* BEGIN Exercise data *

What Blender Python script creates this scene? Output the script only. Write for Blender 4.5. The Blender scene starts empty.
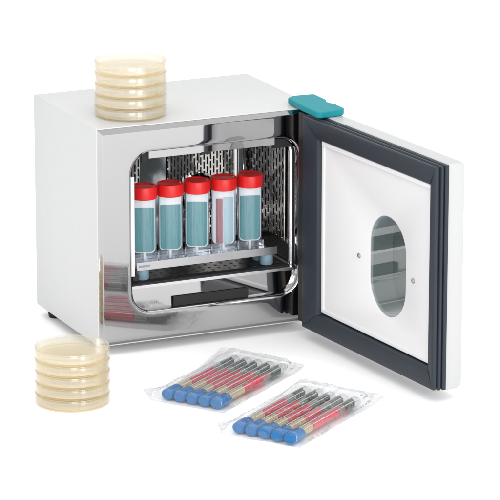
import bpy, bmesh, math, random
from mathutils import Vector, Matrix, noise
random.seed(7)
S = 0.01                                   # everything below is written in centimetres
scene = bpy.context.scene
col = scene.collection
PI = math.pi

# ------------------------------------------------------------------ materials
def new_mat(name):
    m = bpy.data.materials.new(name); m.use_nodes = True
    nt = m.node_tree; nt.nodes.clear()
    out = nt.nodes.new('ShaderNodeOutputMaterial')
    return m, nt, out

def N(nt, t, **kw):
    n = nt.nodes.new(t)
    for k, v in kw.items():
        if hasattr(n, k): setattr(n, k, v)
    return n

def principled(name, color, rough=.5, metal=0., noise_amt=0., noise_scale=40, bump=0., bump_scale=300,
               stretch=(1, 1, 1), spec=.5, coat=0., trans=0., sss=0., rough_var=0.):
    m, nt, out = new_mat(name)
    b = N(nt, 'ShaderNodeBsdfPrincipled')
    b.inputs['Base Color'].default_value = (*color, 1)
    b.inputs['Roughness'].default_value = rough
    b.inputs['Metallic'].default_value = metal
    b.inputs['Specular IOR Level'].default_value = spec
    b.inputs['Coat Weight'].default_value = coat
    b.inputs['Transmission Weight'].default_value = trans
    if sss:
        b.inputs['Subsurface Weight'].default_value = sss
        b.inputs['Subsurface Radius'].default_value = (.01, .006, .004)
        b.inputs['Subsurface Scale'].default_value = .3
    nt.links.new(b.outputs[0], out.inputs[0])
    tc = N(nt, 'ShaderNodeTexCoord'); mp = N(nt, 'ShaderNodeMapping')
    mp.inputs['Scale'].default_value = stretch
    nt.links.new(tc.outputs['Object'], mp.inputs[0])
    if noise_amt or rough_var:
        n = N(nt, 'ShaderNodeTexNoise'); n.inputs['Scale'].default_value = noise_scale
        n.inputs['Detail'].default_value = 5
        nt.links.new(mp.outputs[0], n.inputs['Vector'])
        if noise_amt:
            mx = N(nt, 'ShaderNodeMix', data_type='RGBA')
            mx.inputs['A'].default_value = (*[c * (1 - noise_amt) for c in color], 1)
            mx.inputs['B'].default_value = (*[min(1, c * (1 + noise_amt)) for c in color], 1)
            nt.links.new(n.outputs['Fac'], mx.inputs['Factor'])
            nt.links.new(mx.outputs['Result'], b.inputs['Base Color'])
        if rough_var:
            mr = N(nt, 'ShaderNodeMapRange')
            mr.inputs['To Min'].default_value = max(0, rough - rough_var)
            mr.inputs['To Max'].default_value = rough + rough_var
            nt.links.new(n.outputs['Fac'], mr.inputs['Value'])
            nt.links.new(mr.outputs[0], b.inputs['Roughness'])
    if bump:
        n2 = N(nt, 'ShaderNodeTexNoise'); n2.inputs['Scale'].default_value = bump_scale
        n2.inputs['Detail'].default_value = 3
        bp = N(nt, 'ShaderNodeBump'); bp.inputs['Strength'].default_value = bump
        bp.inputs['Distance'].default_value = .001
        nt.links.new(mp.outputs[0], n2.inputs['Vector'])
        nt.links.new(n2.outputs['Fac'], bp.inputs['Height'])
        nt.links.new(bp.outputs[0], b.inputs['Normal'])
    return m

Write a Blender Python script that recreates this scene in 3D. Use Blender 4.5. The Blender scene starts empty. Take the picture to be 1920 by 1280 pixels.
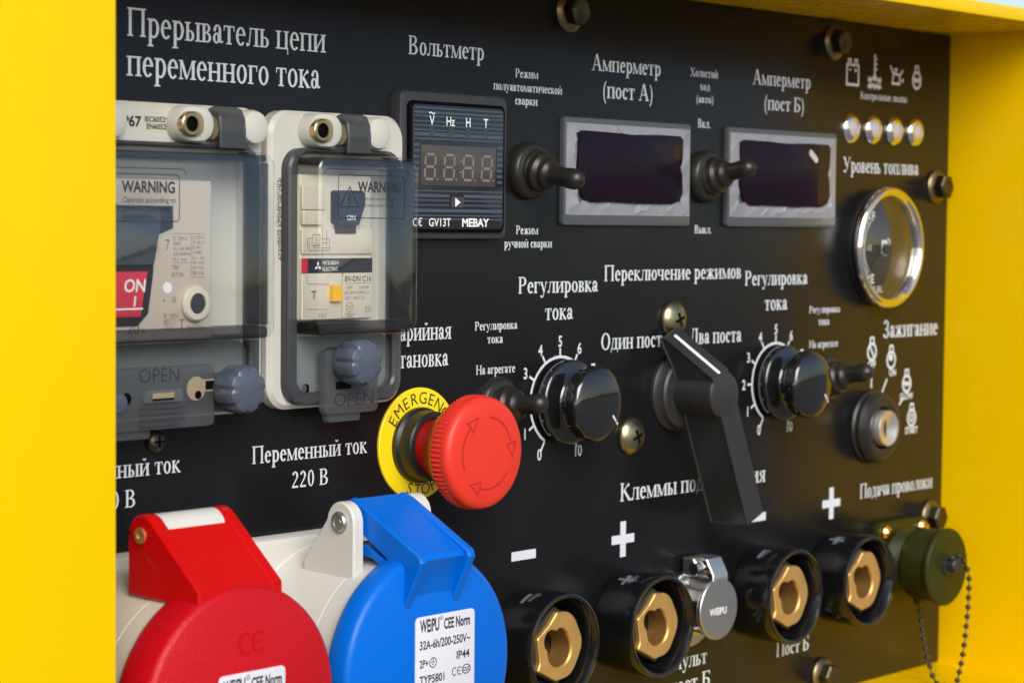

* END Exercise data *

Looking at the entries above, say how many lines contain the word "script". Only the number is wanted.

2